Since Gift Cards were “gift certificates” (and paper) back in 1990 when the ADA was passed, no, the ADA does not explicitly call out gift cards. The question is whether the “full and equal enjoyment of the goods, services, facilities, privileges”that is called out in the ADA can be interpreted to include gift cards, and whether the obligation to make them accessible applies?
There is specific reference to Brailled materials as part of the definition of “auxilliary aids and services” in 28 C.F.R. § 36.303. However, it has generally been accepted that if a restaurant does not have a Braille menu, for example, a staff member reading the menu to the blind customer is a legal substitute. But with gift cards, there is both a privacy issue and a security issue that does not apply to reading a menu that anyone can see.
Is the Domino’s case instructive here?
The short answer is no. The recent Domino’s case that has been litigated all the way to the US Supreme Court (who turned it down in a surprise to no one with the possible exception of Domino’s employees) was specifically about website accessibility. Though Domino’s is named as one of the defendants in the class actions filed regarding Braille gift cards.
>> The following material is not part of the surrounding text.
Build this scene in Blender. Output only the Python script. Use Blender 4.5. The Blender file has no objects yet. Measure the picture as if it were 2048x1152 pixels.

Given how much Domino’s spent fruitlessly on the website accessibility case, one would hope they would be a little less aggressive in their defense this time.
Conclusion
This new accessibility litigation them is one will be an interesting one to follow, as will the drive-thru discrimination suits where plaintiffs are suing because only the drive thru is open and pedestrians are barred from drive thrus so people with disabilities that prevent them from being able to drive can’t order when people without disabilities can.